### Data section
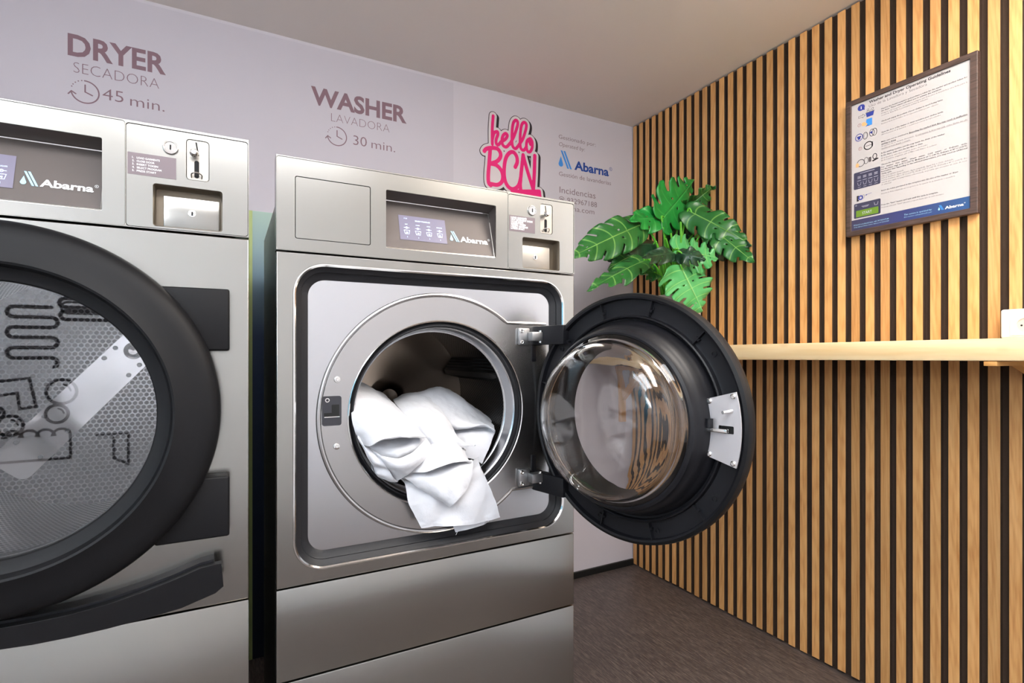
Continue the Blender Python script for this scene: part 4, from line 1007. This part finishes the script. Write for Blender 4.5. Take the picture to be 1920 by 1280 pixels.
# ------------------------------------------------------------------ tumble dryer
DX, DZ = -.7390, .0172
D = thing('clothes_dryer', 'stainless tumble dryer with large closed round black door at the left edge', 'clothes dryer', (-.313, 1.5, ZF))
cabinet(D, DX, DZ, 0)
control_panel(D, DX, DZ, ['LOAD GARMENTS', 'CLOSE DOOR', 'INSERT TOKEN', 'SELECT PROGRAM', 'PRESS START'], False)
x0, x1 = -.6595, .0325; QC = (-.313, -.100)
MB().prism(rect(x0, x1, -.4605, .2130), [circ(QC[0], QC[1], .2300)], YW, YW+.030).build('front_panel', M['steel'], D, smooth=30, bevel=.0018)
MB().box(x0, x1, YW, YW+.030, ZF+.03, -.4630, .0020).build('lower_panel', M['steel'], D)
MB().lathe([(.2300, YW), (.2290, YW+.03), (.2500, YW+.035), (.2850, YW+.040)], QC).build('drum_opening', M['steel_tub'], D)
dr = drum(D, QC, .2850, YW+.040, 1.700, M['drum_wall'])
MB().prism(circ(QC[0], QC[1], .2845, 72), [], 1.700, 1.703).build('drum_back', M['drum_back'], dr, smooth=0)
ca, sa = math.cos(math.radians(49)), math.sin(math.radians(49))
def rot(a, b): return (QC[0]+a*ca-b*sa, QC[1]+a*sa+b*ca)
MB().prism([rot(a, b) for a, b in rrect(-.245, .272, -.046, .044, .02)], [], 1.690, 1.6995).build('back_strap', M['mirror_steel'], dr, smooth=30, bevel=.0015)
MB().lathe([(.022, 1.690), (.020, 1.687), (.014, 1.685), (.010, 1.680), (.0001, 1.679)], rot(.14, 0), 32).build('strap_knob', M['mirror_steel'], dr)
for a, b in ((.12, .034), (.12, -.034), (.20, .034), (.20, -.034), (.085, .034), (.085, -.034), (-.10, .03), (-.10, -.03), (-.18, .03), (-.18, -.03)):
    MB().lathe([(.0001, 1.6875), (.004, 1.6875), (.0058, 1.6890), (.0058, 1.6905)], rot(a, b), 16).build('strap_screw', M['castmetal'], dr)
for a in (-35, 205, 85):
    T_ = Matrix.Translation((QC[0], 0, QC[1])) @ Matrix.Rotation(math.radians(-a), 4, 'Y')
    sec = lambda y, s: [(.2848, y, -.055*s), (.255, y, -.030*s), (.238, y, -.008*s), (.238, y, .008*s), (.255, y, .030*s), (.2848, y, .055*s)]
    MB(T_).loft([sec(1.17, .3), sec(1.21, 1), sec(1.69, 1)], closed=False, cap0=True).build('lifter', M['mirror_steel'], dr)
# closed door
b_ = MB()
b_.lathe([(.2900, 1.0860), (.2985, 1.0800), (.3005, 1.0680), (.2990, 1.0560), (.2940, 1.0470), (.2850, 1.0410), (.2700, 1.0370), (.2550, 1.0340), (.2420, 1.0300), (.2345, 1.0270), (.2310, 1.0285), (.2285, 1.0340), (.2270, 1.0400), (.2200, 1.0440), (.2090, 1.0470), (.2070, 1.0500), (.2080, 1.0850), (.2900, 1.0860)], QC, 160)
dd = b_.build('door', M['blackdoor'], D); dd['label'] = 'closed round charcoal door ring'
MB().lathe([(.0001, 1.0505), (.2078, 1.0505), (.2078, 1.0540), (.0001, 1.0540)], QC, 96).build('door_glass', M['pane'], dd)
MB().lathe([(.2080, 1.0600), (.2060, 1.0620), (.2160, 1.1070), (.2200, 1.1100)], QC).build('door_gasket', M['rubber'], dd)
b_ = MB()
for z0_, z1_ in ((.0035, .1140), (-.3275, -.2195)):
    MB().box(-.112, .0005, 1.0720, 1.1078, z0_, z1_, .004, 3).build('hinge_cover', M['blackdoor'], D)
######
Repeat the material above in full and exactly, omitting the pictures.

Continue the Blender Python script for this scene: part 4, from line 1007. This part finishes the script. Write for Blender 4.5. Take the picture to be 1920 by 1280 pixels.
# ------------------------------------------------------------------ tumble dryer
DX, DZ = -.7390, .0172
D = thing('clothes_dryer', 'stainless tumble dryer with large closed round black door at the left edge', 'clothes dryer', (-.313, 1.5, ZF))
cabinet(D, DX, DZ, 0)
control_panel(D, DX, DZ, ['LOAD GARMENTS', 'CLOSE DOOR', 'INSERT TOKEN', 'SELECT PROGRAM', 'PRESS START'], False)
x0, x1 = -.6595, .0325; QC = (-.313, -.100)
MB().prism(rect(x0, x1, -.4605, .2130), [circ(QC[0], QC[1], .2300)], YW, YW+.030).build('front_panel', M['steel'], D, smooth=30, bevel=.0018)
MB().box(x0, x1, YW, YW+.030, ZF+.03, -.4630, .0020).build('lower_panel', M['steel'], D)
MB().lathe([(.2300, YW), (.2290, YW+.03), (.2500, YW+.035), (.2850, YW+.040)], QC).build('drum_opening', M['steel_tub'], D)
dr = drum(D, QC, .2850, YW+.040, 1.700, M['drum_wall'])
MB().prism(circ(QC[0], QC[1], .2845, 72), [], 1.700, 1.703).build('drum_back', M['drum_back'], dr, smooth=0)
ca, sa = math.cos(math.radians(49)), math.sin(math.radians(49))
def rot(a, b): return (QC[0]+a*ca-b*sa, QC[1]+a*sa+b*ca)
MB().prism([rot(a, b) for a, b in rrect(-.245, .272, -.046, .044, .02)], [], 1.690, 1.6995).build('back_strap', M['mirror_steel'], dr, smooth=30, bevel=.0015)
MB().lathe([(.022, 1.690), (.020, 1.687), (.014, 1.685), (.010, 1.680), (.0001, 1.679)], rot(.14, 0), 32).build('strap_knob', M['mirror_steel'], dr)
for a, b in ((.12, .034), (.12, -.034), (.20, .034), (.20, -.034), (.085, .034), (.085, -.034), (-.10, .03), (-.10, -.03), (-.18, .03), (-.18, -.03)):
    MB().lathe([(.0001, 1.6875), (.004, 1.6875), (.0058, 1.6890), (.0058, 1.6905)], rot(a, b), 16).build('strap_screw', M['castmetal'], dr)
for a in (-35, 205, 85):
    T_ = Matrix.Translation((QC[0], 0, QC[1])) @ Matrix.Rotation(math.radians(-a), 4, 'Y')
    sec = lambda y, s: [(.2848, y, -.055*s), (.255, y, -.030*s), (.238, y, -.008*s), (.238, y, .008*s), (.255, y, .030*s), (.2848, y, .055*s)]
    MB(T_).loft([sec(1.17, .3), sec(1.21, 1), sec(1.69, 1)], closed=False, cap0=True).build('lifter', M['mirror_steel'], dr)
# closed door
b_ = MB()
b_.lathe([(.2900, 1.0860), (.2985, 1.0800), (.3005, 1.0680), (.2990, 1.0560), (.2940, 1.0470), (.2850, 1.0410), (.2700, 1.0370), (.2550, 1.0340), (.2420, 1.0300), (.2345, 1.0270), (.2310, 1.0285), (.2285, 1.0340), (.2270, 1.0400), (.2200, 1.0440), (.2090, 1.0470), (.2070, 1.0500), (.2080, 1.0850), (.2900, 1.0860)], QC, 160)
dd = b_.build('door', M['blackdoor'], D); dd['label'] = 'closed round charcoal door ring'
MB().lathe([(.0001, 1.0505), (.2078, 1.0505), (.2078, 1.0540), (.0001, 1.0540)], QC, 96).build('door_glass', M['pane'], dd)
MB().lathe([(.2080, 1.0600), (.2060, 1.0620), (.2160, 1.1070), (.2200, 1.1100)], QC).build('door_gasket', M['rubber'], dd)
b_ = MB()
for z0_, z1_ in ((.0035, .1140), (-.3275, -.2195)):
    MB().box(-.112, .0005, 1.0720, 1.1078, z0_, z1_, .004, 3).build('hinge_cover', M['blackdoor'], D)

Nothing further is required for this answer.